* Start *

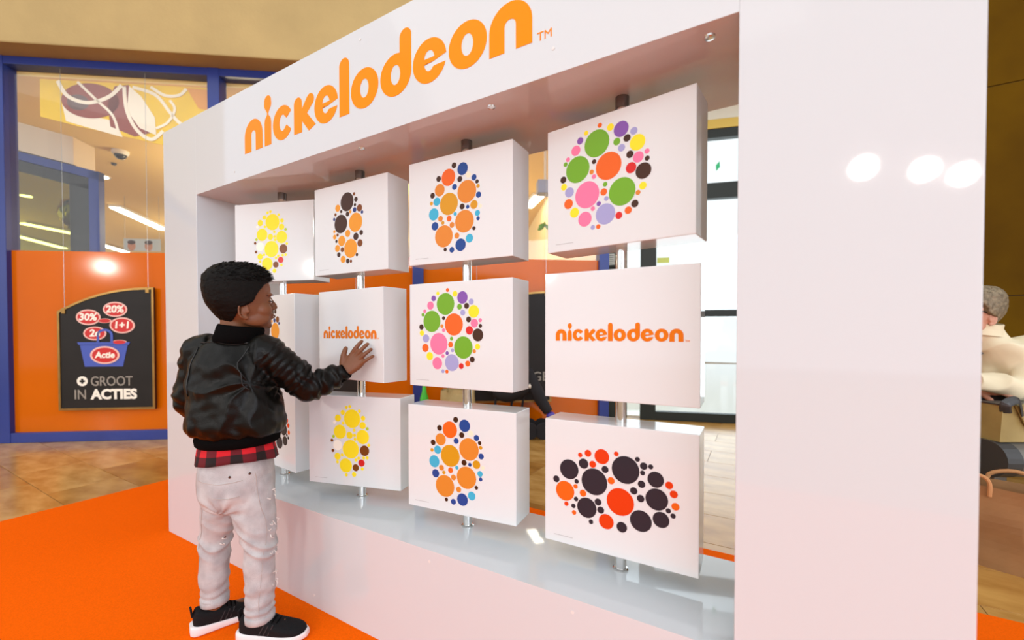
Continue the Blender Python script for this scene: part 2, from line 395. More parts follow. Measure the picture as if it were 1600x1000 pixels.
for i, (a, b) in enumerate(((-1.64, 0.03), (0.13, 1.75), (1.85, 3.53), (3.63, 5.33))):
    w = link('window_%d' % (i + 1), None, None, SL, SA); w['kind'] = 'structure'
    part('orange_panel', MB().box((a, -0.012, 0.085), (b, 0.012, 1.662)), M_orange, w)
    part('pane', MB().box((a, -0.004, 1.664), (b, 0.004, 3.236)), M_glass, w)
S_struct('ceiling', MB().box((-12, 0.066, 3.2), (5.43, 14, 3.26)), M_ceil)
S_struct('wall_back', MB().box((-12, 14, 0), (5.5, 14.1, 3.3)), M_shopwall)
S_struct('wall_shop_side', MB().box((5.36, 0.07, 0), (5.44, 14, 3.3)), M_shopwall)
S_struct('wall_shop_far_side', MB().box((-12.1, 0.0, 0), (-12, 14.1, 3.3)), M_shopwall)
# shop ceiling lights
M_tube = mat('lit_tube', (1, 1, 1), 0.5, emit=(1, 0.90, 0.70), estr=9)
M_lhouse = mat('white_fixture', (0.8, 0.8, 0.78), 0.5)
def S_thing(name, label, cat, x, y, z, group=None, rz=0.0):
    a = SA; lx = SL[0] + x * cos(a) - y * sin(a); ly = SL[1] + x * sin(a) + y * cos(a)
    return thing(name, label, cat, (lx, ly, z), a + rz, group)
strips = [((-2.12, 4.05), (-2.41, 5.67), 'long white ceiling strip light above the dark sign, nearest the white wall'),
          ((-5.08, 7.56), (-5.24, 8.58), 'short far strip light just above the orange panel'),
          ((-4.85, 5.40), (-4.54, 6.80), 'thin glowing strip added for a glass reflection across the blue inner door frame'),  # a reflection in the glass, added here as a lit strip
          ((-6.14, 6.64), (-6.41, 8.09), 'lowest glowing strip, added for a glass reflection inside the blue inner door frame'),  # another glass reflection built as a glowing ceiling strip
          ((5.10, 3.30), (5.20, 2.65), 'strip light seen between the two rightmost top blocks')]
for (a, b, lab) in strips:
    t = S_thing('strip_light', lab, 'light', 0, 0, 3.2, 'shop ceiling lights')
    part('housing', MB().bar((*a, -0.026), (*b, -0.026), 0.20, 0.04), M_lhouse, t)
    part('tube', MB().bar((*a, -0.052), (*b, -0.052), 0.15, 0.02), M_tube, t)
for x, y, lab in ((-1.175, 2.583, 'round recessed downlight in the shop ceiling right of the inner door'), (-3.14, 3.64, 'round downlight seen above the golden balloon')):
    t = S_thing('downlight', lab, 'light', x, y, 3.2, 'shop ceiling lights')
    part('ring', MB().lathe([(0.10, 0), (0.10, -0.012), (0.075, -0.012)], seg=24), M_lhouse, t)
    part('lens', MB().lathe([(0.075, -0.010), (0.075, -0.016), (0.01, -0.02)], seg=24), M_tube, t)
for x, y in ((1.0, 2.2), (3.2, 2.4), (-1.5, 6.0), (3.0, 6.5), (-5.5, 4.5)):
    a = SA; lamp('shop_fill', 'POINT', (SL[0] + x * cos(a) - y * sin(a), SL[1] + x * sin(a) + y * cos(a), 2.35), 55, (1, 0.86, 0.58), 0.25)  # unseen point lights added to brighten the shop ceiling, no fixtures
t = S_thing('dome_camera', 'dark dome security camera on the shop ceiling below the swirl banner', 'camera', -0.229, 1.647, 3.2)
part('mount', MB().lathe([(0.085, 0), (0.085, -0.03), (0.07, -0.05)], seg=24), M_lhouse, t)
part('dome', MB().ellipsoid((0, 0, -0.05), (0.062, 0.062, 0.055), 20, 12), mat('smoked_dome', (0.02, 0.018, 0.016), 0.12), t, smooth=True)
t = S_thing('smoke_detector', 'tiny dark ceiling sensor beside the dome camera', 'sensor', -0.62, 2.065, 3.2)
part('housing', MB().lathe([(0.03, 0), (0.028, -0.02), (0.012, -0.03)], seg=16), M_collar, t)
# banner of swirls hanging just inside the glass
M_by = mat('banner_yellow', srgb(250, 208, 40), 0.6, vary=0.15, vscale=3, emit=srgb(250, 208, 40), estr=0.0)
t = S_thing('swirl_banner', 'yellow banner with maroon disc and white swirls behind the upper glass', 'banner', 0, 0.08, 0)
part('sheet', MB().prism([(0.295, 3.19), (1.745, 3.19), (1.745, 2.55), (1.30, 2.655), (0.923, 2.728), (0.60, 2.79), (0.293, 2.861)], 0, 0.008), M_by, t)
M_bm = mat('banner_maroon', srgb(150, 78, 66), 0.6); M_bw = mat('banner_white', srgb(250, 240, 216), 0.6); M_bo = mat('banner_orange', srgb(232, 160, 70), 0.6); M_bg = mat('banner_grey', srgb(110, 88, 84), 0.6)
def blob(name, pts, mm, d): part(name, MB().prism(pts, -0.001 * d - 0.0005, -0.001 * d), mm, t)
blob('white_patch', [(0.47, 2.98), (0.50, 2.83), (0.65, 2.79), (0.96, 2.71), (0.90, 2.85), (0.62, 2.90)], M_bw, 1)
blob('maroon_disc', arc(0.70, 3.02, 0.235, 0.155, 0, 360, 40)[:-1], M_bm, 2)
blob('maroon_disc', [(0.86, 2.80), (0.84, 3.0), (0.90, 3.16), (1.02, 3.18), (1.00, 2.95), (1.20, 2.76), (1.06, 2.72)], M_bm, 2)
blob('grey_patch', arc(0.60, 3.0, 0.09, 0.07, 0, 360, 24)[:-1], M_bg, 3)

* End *

Instruction -
Give back every line exactly as it stands, pictures excluded.

Correct result -
Continue the Blender Python script for this scene: part 2, from line 395. More parts follow. Measure the picture as if it were 1600x1000 pixels.
for i, (a, b) in enumerate(((-1.64, 0.03), (0.13, 1.75), (1.85, 3.53), (3.63, 5.33))):
    w = link('window_%d' % (i + 1), None, None, SL, SA); w['kind'] = 'structure'
    part('orange_panel', MB().box((a, -0.012, 0.085), (b, 0.012, 1.662)), M_orange, w)
    part('pane', MB().box((a, -0.004, 1.664), (b, 0.004, 3.236)), M_glass, w)
S_struct('ceiling', MB().box((-12, 0.066, 3.2), (5.43, 14, 3.26)), M_ceil)
S_struct('wall_back', MB().box((-12, 14, 0), (5.5, 14.1, 3.3)), M_shopwall)
S_struct('wall_shop_side', MB().box((5.36, 0.07, 0), (5.44, 14, 3.3)), M_shopwall)
S_struct('wall_shop_far_side', MB().box((-12.1, 0.0, 0), (-12, 14.1, 3.3)), M_shopwall)
# shop ceiling lights
M_tube = mat('lit_tube', (1, 1, 1), 0.5, emit=(1, 0.90, 0.70), estr=9)
M_lhouse = mat('white_fixture', (0.8, 0.8, 0.78), 0.5)
def S_thing(name, label, cat, x, y, z, group=None, rz=0.0):
    a = SA; lx = SL[0] + x * cos(a) - y * sin(a); ly = SL[1] + x * sin(a) + y * cos(a)
    return thing(name, label, cat, (lx, ly, z), a + rz, group)
strips = [((-2.12, 4.05), (-2.41, 5.67), 'long white ceiling strip light above the dark sign, nearest the white wall'),
          ((-5.08, 7.56), (-5.24, 8.58), 'short far strip light just above the orange panel'),
          ((-4.85, 5.40), (-4.54, 6.80), 'thin glowing strip added for a glass reflection across the blue inner door frame'),  # a reflection in the glass, added here as a lit strip
          ((-6.14, 6.64), (-6.41, 8.09), 'lowest glowing strip, added for a glass reflection inside the blue inner door frame'),  # another glass reflection built as a glowing ceiling strip
          ((5.10, 3.30), (5.20, 2.65), 'strip light seen between the two rightmost top blocks')]
for (a, b, lab) in strips:
    t = S_thing('strip_light', lab, 'light', 0, 0, 3.2, 'shop ceiling lights')
    part('housing', MB().bar((*a, -0.026), (*b, -0.026), 0.20, 0.04), M_lhouse, t)
    part('tube', MB().bar((*a, -0.052), (*b, -0.052), 0.15, 0.02), M_tube, t)
for x, y, lab in ((-1.175, 2.583, 'round recessed downlight in the shop ceiling right of the inner door'), (-3.14, 3.64, 'round downlight seen above the golden balloon')):
    t = S_thing('downlight', lab, 'light', x, y, 3.2, 'shop ceiling lights')
    part('ring', MB().lathe([(0.10, 0), (0.10, -0.012), (0.075, -0.012)], seg=24), M_lhouse, t)
    part('lens', MB().lathe([(0.075, -0.010), (0.075, -0.016), (0.01, -0.02)], seg=24), M_tube, t)
for x, y in ((1.0, 2.2), (3.2, 2.4), (-1.5, 6.0), (3.0, 6.5), (-5.5, 4.5)):
    a = SA; lamp('shop_fill', 'POINT', (SL[0] + x * cos(a) - y * sin(a), SL[1] + x * sin(a) + y * cos(a), 2.35), 55, (1, 0.86, 0.58), 0.25)  # unseen point lights added to brighten the shop ceiling, no fixtures
t = S_thing('dome_camera', 'dark dome security camera on the shop ceiling below the swirl banner', 'camera', -0.229, 1.647, 3.2)
part('mount', MB().lathe([(0.085, 0), (0.085, -0.03), (0.07, -0.05)], seg=24), M_lhouse, t)
part('dome', MB().ellipsoid((0, 0, -0.05), (0.062, 0.062, 0.055), 20, 12), mat('smoked_dome', (0.02, 0.018, 0.016), 0.12), t, smooth=True)
t = S_thing('smoke_detector', 'tiny dark ceiling sensor beside the dome camera', 'sensor', -0.62, 2.065, 3.2)
part('housing', MB().lathe([(0.03, 0), (0.028, -0.02), (0.012, -0.03)], seg=16), M_collar, t)
# banner of swirls hanging just inside the glass
M_by = mat('banner_yellow', srgb(250, 208, 40), 0.6, vary=0.15, vscale=3, emit=srgb(250, 208, 40), estr=0.0)
t = S_thing('swirl_banner', 'yellow banner with maroon disc and white swirls behind the upper glass', 'banner', 0, 0.08, 0)
part('sheet', MB().prism([(0.295, 3.19), (1.745, 3.19), (1.745, 2.55), (1.30, 2.655), (0.923, 2.728), (0.60, 2.79), (0.293, 2.861)], 0, 0.008), M_by, t)
M_bm = mat('banner_maroon', srgb(150, 78, 66), 0.6); M_bw = mat('banner_white', srgb(250, 240, 216), 0.6); M_bo = mat('banner_orange', srgb(232, 160, 70), 0.6); M_bg = mat('banner_grey', srgb(110, 88, 84), 0.6)
def blob(name, pts, mm, d): part(name, MB().prism(pts, -0.001 * d - 0.0005, -0.001 * d), mm, t)
blob('white_patch', [(0.47, 2.98), (0.50, 2.83), (0.65, 2.79), (0.96, 2.71), (0.90, 2.85), (0.62, 2.90)], M_bw, 1)
blob('maroon_disc', arc(0.70, 3.02, 0.235, 0.155, 0, 360, 40)[:-1], M_bm, 2)
blob('maroon_disc', [(0.86, 2.80), (0.84, 3.0), (0.90, 3.16), (1.02, 3.18), (1.00, 2.95), (1.20, 2.76), (1.06, 2.72)], M_bm, 2)
blob('grey_patch', arc(0.60, 3.0, 0.09, 0.07, 0, 360, 24)[:-1], M_bg, 3)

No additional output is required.